The man cursed at and ran from police officers who arrived a few minutes later, witnesses said. As he neared the busy intersection of Backlick Road and Spring Garden, witnesses said, police tackled him on a grassy area across from an appliance store.
Later, the man's son walked alone toward the butcher shop with a vacant look on his face, Shivani Sinsunwal said.
"I was so sad to see him like that," she said. "I mean, what could have gone through him? He saw his dad take his hand off, you know?"
Super Halal Meat closed Saturday evening while a cleaning agency scrubbed the premises, Asghar said. Health inspectors gave the go-ahead for the store to reopen Sunday morning, he said.
The man came once in a while to Super Halal Meat, but no one there knew his name. Vikas Sinsunwal recognized him, too, but they had never exchanged names.

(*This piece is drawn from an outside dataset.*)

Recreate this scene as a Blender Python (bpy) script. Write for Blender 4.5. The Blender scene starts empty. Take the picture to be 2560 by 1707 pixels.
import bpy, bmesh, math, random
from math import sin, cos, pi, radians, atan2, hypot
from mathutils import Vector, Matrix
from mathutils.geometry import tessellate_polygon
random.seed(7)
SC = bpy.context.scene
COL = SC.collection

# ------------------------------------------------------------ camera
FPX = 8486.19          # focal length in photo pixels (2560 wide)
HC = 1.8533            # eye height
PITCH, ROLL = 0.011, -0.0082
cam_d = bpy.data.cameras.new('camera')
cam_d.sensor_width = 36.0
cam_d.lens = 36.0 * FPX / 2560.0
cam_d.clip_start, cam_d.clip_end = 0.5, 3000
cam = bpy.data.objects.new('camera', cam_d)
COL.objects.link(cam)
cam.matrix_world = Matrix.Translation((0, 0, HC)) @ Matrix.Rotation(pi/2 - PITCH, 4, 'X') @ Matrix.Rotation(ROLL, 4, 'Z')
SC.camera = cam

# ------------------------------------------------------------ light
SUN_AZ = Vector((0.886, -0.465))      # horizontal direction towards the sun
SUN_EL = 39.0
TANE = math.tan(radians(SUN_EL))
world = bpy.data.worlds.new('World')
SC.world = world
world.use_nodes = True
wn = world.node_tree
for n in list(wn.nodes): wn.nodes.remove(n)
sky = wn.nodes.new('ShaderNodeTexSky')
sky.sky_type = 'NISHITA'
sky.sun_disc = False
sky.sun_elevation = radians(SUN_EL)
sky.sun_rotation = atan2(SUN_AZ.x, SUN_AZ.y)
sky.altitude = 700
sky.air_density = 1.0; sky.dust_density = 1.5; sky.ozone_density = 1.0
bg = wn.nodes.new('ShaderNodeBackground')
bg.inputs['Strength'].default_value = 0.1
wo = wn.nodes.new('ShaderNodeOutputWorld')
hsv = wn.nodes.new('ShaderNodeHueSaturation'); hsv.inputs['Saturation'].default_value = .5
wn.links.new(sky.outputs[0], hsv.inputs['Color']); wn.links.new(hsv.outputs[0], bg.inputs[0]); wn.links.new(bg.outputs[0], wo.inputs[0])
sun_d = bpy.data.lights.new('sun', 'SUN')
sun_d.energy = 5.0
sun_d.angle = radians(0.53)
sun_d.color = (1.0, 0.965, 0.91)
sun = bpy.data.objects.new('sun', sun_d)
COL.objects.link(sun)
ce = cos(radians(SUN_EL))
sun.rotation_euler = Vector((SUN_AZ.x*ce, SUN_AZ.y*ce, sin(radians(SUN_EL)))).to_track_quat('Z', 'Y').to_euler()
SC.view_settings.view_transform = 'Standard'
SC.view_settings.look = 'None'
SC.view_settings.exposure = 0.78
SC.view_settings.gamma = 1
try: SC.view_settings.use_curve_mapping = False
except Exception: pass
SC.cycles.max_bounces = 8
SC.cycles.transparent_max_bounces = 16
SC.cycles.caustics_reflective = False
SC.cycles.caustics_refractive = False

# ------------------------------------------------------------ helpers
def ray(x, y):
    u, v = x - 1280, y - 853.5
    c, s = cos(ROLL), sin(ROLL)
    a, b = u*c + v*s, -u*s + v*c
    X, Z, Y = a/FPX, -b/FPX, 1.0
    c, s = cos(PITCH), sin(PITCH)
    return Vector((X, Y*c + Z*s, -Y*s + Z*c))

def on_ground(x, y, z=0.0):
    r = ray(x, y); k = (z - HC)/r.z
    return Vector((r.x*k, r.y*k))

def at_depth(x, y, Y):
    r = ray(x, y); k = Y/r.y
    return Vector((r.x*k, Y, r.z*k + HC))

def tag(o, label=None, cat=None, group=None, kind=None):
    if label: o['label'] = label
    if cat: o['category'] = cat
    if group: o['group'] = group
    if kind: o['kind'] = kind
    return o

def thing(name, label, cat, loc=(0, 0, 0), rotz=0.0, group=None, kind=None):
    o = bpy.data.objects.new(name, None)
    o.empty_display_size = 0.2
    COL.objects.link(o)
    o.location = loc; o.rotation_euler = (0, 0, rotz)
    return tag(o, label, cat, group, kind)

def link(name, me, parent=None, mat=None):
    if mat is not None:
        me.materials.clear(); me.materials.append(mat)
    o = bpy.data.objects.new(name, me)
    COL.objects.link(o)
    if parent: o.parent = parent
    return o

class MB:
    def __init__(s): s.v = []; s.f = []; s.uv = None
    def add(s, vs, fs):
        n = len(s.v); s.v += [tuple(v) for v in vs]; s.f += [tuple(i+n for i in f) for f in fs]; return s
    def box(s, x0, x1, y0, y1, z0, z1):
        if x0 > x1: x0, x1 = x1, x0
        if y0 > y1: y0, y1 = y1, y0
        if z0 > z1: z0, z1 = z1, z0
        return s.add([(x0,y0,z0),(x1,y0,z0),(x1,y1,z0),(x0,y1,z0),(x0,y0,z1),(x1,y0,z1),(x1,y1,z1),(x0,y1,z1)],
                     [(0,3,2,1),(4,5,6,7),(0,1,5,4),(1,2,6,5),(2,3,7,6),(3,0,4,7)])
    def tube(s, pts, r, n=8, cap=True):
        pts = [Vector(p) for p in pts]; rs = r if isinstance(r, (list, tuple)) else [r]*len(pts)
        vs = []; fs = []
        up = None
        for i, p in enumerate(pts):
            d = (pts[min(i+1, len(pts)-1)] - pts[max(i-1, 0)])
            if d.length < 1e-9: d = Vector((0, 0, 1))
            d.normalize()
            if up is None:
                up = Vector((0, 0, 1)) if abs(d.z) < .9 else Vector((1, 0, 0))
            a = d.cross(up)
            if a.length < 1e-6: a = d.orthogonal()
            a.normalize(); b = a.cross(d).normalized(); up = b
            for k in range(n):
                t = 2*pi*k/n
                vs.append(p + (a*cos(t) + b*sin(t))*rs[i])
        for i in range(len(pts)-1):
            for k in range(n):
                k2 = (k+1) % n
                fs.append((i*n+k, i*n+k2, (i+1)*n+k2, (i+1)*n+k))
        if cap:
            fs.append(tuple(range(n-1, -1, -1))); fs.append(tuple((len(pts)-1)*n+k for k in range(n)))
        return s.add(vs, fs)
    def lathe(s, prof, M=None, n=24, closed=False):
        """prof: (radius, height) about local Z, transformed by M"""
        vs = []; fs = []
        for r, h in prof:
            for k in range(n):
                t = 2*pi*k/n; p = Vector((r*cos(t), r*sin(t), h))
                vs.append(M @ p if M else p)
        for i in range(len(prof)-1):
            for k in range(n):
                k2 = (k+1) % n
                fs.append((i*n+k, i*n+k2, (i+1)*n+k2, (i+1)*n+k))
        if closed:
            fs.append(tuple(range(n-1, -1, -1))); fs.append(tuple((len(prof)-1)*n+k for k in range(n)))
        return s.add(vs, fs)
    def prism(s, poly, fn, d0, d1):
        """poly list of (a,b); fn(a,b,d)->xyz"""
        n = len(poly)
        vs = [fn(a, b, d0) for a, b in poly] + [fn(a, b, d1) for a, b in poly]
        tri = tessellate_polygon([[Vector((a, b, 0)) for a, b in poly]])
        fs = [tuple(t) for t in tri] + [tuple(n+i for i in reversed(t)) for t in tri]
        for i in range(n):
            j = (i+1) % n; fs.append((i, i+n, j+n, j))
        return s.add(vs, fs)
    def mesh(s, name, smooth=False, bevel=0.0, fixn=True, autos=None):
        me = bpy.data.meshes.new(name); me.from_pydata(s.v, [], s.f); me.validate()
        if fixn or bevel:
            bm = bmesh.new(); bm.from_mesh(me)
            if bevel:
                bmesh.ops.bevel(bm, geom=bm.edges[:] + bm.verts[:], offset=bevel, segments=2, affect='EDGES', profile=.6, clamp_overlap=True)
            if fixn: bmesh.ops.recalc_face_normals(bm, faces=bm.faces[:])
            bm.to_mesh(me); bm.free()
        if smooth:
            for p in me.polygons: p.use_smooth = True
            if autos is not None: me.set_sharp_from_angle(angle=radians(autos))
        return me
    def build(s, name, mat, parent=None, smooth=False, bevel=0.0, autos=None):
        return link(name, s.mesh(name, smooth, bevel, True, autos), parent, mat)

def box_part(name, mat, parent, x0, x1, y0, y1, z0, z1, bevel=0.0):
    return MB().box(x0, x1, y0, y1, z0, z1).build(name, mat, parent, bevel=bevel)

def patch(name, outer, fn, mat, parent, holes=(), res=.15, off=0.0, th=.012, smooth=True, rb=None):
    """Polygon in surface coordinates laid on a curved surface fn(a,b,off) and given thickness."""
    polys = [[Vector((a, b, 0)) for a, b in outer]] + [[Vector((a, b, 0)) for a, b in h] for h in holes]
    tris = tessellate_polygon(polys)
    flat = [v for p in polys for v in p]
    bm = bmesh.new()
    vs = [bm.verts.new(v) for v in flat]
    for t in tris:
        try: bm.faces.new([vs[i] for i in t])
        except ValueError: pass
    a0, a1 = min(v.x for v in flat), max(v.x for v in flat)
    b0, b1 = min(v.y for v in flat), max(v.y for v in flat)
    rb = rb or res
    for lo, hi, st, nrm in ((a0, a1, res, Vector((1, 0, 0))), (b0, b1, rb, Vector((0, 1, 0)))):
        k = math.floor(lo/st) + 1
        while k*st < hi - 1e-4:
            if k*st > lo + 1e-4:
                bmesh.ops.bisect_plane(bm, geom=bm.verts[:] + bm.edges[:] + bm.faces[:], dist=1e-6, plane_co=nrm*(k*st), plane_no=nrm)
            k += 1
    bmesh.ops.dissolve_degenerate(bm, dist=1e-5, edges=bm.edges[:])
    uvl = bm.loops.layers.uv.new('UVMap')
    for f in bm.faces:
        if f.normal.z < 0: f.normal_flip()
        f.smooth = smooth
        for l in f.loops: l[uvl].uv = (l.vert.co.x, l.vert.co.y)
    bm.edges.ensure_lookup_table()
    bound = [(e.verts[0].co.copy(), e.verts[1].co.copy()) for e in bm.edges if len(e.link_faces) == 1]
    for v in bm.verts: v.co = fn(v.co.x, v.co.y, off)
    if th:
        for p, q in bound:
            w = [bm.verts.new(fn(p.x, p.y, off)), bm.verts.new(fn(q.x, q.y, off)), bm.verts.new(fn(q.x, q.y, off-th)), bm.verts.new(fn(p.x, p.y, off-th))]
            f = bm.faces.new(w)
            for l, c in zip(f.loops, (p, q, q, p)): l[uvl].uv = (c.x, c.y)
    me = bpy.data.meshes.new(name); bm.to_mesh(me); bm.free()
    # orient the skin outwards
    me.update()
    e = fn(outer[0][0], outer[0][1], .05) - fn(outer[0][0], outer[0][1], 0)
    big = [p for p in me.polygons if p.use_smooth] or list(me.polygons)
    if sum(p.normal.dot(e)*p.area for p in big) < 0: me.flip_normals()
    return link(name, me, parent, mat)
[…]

Yesterday, a piece of cardboard blocked the narrow walkway that separates the shopping area of Super Halal Meat from the work area, where meat is cut with a vertical saw, a large contraption mounted on a shiny metal counter. Asghar said a large door will be installed to block the space. A freshly handwritten sign, a replacement for one that was spattered with the man's blood, was taped on the glass front of the meat counter. It read:
"Employes Only
Please Stay Out Side
Thanks"
Asghar stood behind the counter with a butcher knife in his hand. In more than a dozen years at the shop, he said, nothing has ever been so startling.
"You never think about it -- never, ever," Asghar said. "Things don't happen like that."